It’s Raining Hen(s), Hallelujah! Unstoppable Woman? – Day 17
My husband and I visited my brother and sister-in-law yesterday. They raise chickens. They are not farmers nor have they ever been; my brother is in construction and my sister-in-law is a teacher. They bought some acreage on the top of a mountain a couple of years ago, and decided to become more self-sufficient. So they raise chickens. As of yesterday, they have about 45 of them.
Ordinarily this would not be newsworthy – except for the fact that it was the second time yesterday that chickens had been a topic of conversation for me. (I never talk about chickens unless I am talking to my brother or sister-in-law.) Yesterday morning when we were at the local lumber yard, Knowles Lumber, one of the owners mentioned to me that he had been really busy all summer building chicken coops. For people in Freeport. And Windham. And other towns in southern Maine. Now, southern Maine is not where I would envision people raising chickens; it is in fact the more heavily populated, urban part of Maine.
Curious.
Of course, when I got home last night I had to do some research. Did you know there is an “Urban Chicken Movement” in the United States? (I didn’t know this!) It’s becoming ever popular for people to have backyard flocks of chickens. Now, to my (backward?) way of thinking, chickens = country, chickens ≠ city. Surprise! I found a report on “Illicit Urban Chicken Movement Growing in US” . I also found news reports from Kansas City, Boston, and NEW YORK CITY(!!!!) that people in those locales are raising chickens in their backyards. I even found an article at Newsweek.com called The New Coop de Ville about urban poultry farming. It seems people everywhere are trying to become more self-sufficient. 

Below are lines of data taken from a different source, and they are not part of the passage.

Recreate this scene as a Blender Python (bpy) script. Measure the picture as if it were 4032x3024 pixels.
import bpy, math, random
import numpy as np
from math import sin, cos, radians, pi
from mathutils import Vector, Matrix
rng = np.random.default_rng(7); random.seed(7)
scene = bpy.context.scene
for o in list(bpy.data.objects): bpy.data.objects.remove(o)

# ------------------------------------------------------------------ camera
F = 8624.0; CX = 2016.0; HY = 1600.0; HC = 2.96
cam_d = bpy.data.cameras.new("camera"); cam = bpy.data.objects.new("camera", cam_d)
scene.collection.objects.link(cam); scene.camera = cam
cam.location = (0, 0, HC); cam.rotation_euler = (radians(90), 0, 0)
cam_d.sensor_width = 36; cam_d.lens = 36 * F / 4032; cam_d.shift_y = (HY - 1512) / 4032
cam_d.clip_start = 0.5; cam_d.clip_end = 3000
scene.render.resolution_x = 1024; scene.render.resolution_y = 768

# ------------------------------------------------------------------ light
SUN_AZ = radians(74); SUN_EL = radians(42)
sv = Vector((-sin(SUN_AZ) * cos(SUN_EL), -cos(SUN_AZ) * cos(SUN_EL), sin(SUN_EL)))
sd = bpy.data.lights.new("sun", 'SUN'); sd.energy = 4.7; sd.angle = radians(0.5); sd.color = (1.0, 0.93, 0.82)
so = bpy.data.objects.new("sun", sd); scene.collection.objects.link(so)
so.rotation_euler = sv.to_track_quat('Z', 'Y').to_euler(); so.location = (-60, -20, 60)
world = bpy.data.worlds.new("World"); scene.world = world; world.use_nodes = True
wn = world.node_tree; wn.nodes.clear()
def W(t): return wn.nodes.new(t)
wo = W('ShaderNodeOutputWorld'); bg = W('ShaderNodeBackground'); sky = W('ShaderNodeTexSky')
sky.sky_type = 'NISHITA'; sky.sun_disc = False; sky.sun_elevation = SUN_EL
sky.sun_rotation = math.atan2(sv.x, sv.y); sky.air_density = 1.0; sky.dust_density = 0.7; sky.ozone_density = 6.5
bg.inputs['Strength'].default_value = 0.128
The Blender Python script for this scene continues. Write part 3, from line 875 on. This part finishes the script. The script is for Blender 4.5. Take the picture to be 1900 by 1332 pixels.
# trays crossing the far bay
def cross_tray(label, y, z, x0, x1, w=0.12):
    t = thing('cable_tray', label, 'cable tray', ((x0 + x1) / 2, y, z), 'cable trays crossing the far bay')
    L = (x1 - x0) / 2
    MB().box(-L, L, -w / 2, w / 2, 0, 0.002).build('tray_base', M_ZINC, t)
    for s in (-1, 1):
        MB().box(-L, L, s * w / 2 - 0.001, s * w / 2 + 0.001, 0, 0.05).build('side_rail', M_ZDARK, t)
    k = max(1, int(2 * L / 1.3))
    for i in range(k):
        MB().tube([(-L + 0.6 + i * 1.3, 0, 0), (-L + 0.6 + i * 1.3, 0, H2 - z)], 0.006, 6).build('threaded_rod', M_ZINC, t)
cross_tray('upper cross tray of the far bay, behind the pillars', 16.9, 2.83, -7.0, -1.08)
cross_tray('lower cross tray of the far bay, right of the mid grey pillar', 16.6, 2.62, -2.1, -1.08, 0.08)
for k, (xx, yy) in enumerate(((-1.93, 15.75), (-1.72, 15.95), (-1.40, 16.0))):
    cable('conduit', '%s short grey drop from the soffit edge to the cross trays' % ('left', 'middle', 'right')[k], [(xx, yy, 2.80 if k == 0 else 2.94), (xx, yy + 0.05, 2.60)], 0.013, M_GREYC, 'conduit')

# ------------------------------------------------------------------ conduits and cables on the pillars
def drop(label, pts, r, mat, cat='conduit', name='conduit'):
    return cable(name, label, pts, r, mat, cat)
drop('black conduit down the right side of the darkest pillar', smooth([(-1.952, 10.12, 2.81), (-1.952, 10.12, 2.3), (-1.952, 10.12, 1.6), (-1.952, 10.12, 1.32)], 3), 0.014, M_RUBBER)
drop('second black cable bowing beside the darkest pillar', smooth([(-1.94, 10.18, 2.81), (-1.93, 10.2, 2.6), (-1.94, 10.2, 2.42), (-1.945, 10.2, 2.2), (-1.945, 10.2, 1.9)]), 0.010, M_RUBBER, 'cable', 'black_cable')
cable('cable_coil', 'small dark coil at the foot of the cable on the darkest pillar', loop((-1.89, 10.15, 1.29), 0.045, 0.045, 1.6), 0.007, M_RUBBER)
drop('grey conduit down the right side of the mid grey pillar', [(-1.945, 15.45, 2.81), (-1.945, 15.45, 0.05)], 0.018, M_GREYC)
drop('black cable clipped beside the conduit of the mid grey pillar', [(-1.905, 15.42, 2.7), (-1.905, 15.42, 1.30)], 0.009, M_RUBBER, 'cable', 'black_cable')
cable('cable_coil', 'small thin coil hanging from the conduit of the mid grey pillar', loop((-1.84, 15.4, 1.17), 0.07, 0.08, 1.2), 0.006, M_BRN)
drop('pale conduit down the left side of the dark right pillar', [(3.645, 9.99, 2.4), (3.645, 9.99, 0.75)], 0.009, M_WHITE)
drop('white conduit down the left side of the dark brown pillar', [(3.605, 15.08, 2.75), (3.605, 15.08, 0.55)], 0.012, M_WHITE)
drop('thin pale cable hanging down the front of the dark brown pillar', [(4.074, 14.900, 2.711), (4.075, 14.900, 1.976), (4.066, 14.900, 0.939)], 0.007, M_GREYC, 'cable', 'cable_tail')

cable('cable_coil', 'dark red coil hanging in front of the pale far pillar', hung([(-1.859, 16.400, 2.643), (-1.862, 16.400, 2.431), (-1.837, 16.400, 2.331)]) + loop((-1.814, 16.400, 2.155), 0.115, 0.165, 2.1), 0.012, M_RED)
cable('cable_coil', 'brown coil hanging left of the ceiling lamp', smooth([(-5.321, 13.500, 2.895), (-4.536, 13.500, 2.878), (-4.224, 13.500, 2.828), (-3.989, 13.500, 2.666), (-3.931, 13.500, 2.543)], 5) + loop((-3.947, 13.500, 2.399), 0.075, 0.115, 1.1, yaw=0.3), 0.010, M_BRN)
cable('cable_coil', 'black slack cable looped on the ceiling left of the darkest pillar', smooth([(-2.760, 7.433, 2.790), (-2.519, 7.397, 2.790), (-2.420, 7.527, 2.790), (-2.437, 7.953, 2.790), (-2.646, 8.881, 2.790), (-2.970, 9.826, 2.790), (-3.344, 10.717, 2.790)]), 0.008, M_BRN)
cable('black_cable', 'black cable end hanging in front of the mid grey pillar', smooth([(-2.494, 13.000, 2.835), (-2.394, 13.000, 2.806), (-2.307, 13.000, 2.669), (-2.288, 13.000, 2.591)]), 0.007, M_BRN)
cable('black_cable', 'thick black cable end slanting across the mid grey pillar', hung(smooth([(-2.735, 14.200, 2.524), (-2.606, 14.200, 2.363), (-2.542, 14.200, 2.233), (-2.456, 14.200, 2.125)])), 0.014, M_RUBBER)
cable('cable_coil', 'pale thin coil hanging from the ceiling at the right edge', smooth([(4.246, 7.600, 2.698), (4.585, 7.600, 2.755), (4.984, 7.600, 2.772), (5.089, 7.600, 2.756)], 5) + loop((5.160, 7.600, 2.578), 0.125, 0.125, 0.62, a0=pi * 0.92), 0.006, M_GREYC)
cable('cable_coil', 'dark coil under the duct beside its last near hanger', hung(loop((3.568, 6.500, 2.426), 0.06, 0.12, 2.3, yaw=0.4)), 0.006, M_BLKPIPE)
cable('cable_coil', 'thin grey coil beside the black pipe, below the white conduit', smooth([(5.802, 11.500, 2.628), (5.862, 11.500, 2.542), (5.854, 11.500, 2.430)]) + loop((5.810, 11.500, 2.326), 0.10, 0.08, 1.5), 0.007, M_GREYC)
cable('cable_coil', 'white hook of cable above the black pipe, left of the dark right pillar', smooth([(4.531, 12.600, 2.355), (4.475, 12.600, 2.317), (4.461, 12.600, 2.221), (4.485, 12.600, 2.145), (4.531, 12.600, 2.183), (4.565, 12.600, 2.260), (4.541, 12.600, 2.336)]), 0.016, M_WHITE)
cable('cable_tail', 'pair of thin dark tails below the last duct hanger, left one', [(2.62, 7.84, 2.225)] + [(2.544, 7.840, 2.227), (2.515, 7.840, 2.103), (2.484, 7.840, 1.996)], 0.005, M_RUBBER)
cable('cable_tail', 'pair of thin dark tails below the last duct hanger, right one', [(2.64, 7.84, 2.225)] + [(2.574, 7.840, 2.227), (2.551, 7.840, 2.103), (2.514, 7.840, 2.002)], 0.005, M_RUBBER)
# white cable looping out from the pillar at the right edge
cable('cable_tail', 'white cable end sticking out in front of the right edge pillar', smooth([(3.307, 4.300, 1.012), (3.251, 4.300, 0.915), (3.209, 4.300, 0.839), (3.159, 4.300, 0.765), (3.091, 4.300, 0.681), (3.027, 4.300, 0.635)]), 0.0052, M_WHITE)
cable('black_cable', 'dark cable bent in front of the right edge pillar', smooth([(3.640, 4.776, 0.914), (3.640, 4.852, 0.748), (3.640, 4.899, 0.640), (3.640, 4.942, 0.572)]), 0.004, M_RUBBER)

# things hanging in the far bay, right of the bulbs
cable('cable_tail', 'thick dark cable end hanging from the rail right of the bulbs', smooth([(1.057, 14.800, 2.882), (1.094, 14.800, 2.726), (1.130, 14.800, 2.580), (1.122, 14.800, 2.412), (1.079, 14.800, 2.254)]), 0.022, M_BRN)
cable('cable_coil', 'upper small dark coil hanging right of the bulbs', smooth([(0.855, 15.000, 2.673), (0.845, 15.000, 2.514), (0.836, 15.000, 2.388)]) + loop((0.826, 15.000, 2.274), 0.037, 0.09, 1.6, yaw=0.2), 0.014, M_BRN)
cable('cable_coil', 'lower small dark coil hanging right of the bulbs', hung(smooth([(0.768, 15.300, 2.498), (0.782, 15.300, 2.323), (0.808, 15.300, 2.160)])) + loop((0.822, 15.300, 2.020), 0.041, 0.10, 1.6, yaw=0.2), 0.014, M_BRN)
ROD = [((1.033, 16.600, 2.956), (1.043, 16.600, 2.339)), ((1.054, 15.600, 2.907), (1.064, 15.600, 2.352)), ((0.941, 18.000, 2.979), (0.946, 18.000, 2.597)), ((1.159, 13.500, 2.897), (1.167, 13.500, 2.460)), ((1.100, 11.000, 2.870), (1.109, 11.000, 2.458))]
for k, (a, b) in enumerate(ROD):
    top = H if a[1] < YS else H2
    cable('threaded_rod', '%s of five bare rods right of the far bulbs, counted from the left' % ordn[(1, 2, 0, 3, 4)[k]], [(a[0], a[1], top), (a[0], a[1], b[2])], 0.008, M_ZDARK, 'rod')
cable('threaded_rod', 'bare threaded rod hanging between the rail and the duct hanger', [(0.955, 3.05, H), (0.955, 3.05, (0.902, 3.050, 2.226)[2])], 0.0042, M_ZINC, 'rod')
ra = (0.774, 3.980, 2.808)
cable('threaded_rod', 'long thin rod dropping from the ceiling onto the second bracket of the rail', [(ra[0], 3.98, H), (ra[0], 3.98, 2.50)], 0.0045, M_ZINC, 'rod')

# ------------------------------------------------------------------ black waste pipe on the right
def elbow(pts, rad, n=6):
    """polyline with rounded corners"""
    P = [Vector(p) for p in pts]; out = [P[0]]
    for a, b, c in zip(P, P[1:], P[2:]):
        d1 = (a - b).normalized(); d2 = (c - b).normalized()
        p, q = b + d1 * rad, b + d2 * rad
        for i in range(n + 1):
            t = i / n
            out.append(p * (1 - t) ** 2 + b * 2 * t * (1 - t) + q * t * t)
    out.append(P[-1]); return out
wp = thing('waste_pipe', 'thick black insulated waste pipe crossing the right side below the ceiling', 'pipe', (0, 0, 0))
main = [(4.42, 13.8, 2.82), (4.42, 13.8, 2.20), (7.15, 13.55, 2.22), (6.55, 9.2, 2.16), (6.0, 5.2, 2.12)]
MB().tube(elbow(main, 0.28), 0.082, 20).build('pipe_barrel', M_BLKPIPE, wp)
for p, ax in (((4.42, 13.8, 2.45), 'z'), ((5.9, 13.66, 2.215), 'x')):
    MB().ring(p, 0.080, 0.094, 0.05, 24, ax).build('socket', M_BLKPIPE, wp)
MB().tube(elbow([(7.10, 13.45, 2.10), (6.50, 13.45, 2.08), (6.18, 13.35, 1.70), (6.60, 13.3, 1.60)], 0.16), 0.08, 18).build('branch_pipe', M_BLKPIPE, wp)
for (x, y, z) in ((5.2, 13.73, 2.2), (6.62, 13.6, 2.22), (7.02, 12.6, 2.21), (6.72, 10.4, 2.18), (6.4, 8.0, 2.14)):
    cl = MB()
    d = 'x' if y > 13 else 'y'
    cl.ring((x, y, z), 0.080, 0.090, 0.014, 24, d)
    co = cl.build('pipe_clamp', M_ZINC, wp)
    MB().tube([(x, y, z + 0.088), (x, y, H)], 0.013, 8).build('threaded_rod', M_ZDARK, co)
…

For the past couple of years I’ve been chuckling at my sibling (and sibling-in-law) because I think it’s cute that they really like their chickens. But yesterday while their feeding chickens, I actually considered getting some. (They are kind of cute. And I have to admit, the fresh eggs are REALLY GOOD.)
(SORRY FOR THIS NEXT PART. I CAN'T HELP MYSELF.)
Now I’m feeling caught with egg on my face. The yolks on me; I can’t cackle because I haven’t laid. It seems that not everything is what it’s cracked up to be. I guess I need to quit my squawking and feather my own nest, take up with the chickens and gather a nest egg. After all, I can’t be fussing like an old hen because a whistling girl and a crowing hen will always come to some bad end. I don’t want to be a dumb cluck because birds of a feather flock together. I’m hatching an idea; it’s coming home to roost. I’m not counting my chickens before they’re hatched; I’m sure it’s more than it’s cracked up to be.
All joking aside, I think I’m going to stick my neck out and get some chickens.
I am curious though…has anyone in an urban area shown a home where there were chickens in the backyard?